#### Short exercise:
Which lines contain the string "scene"? Please list every one of them.

#### Source material:
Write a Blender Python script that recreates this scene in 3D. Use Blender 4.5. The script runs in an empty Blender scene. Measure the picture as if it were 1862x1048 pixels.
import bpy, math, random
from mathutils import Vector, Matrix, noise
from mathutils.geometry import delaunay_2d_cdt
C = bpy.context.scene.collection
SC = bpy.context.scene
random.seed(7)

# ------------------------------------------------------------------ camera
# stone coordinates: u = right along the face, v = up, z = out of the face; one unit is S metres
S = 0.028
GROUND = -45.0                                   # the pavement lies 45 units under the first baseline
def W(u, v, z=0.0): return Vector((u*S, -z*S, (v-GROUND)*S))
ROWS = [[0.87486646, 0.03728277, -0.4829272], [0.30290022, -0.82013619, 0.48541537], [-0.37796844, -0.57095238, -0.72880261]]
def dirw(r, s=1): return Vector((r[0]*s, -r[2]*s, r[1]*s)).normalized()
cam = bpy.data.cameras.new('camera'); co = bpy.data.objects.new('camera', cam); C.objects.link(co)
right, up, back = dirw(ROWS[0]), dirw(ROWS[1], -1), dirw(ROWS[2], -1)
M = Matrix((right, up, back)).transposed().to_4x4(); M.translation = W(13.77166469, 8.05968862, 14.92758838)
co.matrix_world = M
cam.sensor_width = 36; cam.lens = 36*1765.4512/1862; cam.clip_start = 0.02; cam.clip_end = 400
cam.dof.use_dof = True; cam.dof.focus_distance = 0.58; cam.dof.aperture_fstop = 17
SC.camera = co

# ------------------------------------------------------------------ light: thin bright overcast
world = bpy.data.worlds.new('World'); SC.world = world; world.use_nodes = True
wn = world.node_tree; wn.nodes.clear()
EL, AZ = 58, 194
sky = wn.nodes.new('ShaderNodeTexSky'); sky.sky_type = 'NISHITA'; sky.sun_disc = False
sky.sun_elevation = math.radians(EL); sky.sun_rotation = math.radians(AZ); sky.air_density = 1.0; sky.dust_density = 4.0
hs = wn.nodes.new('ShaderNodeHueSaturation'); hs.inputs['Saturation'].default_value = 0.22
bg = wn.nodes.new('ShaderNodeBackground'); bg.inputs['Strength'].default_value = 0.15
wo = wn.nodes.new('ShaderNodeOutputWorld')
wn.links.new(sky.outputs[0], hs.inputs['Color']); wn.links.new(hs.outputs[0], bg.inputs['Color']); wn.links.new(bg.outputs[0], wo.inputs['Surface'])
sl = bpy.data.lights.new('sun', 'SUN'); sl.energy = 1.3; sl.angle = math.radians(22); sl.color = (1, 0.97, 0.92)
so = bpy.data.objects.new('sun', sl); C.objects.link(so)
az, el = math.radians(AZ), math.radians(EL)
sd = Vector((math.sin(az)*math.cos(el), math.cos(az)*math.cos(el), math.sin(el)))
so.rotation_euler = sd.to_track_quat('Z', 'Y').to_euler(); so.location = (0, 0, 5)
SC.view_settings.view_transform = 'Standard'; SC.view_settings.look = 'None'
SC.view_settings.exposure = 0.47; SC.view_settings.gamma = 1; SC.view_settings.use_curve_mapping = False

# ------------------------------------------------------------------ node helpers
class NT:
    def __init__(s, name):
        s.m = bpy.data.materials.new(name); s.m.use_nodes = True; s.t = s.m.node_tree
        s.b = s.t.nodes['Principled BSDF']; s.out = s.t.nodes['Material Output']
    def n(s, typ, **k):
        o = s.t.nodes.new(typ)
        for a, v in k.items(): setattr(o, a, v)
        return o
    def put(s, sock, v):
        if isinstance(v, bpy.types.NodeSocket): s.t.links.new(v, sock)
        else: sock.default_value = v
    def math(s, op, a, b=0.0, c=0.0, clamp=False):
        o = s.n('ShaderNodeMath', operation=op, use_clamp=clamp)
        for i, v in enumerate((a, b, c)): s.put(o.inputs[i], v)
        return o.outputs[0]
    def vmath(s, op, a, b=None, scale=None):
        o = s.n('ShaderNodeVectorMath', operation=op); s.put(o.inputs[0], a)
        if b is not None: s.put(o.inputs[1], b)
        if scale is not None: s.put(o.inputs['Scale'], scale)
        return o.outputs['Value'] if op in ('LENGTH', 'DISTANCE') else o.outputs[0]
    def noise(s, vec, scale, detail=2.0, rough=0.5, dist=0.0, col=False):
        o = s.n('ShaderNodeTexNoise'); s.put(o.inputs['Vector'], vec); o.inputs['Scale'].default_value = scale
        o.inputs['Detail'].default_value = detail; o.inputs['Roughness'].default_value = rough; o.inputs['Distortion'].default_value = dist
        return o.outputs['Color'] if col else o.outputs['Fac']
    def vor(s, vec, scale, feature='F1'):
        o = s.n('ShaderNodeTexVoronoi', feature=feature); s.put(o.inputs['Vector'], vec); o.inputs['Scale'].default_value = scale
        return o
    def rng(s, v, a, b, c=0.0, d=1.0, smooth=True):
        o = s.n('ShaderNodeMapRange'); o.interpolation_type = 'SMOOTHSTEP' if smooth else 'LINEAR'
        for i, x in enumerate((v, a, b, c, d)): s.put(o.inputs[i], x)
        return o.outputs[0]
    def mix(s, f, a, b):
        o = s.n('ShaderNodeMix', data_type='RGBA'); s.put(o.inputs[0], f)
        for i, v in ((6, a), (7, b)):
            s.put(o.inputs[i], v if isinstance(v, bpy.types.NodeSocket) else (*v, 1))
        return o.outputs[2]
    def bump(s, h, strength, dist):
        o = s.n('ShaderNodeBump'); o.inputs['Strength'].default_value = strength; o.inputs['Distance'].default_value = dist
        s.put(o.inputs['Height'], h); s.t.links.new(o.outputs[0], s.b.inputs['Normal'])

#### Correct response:
Write a Blender Python script that recreates this scene in 3D. Use Blender 4.5. The script runs in an empty Blender scene. Measure the picture as if it were 1862x1048 pixels.
C = bpy.context.scene.collection
SC = bpy.context.scene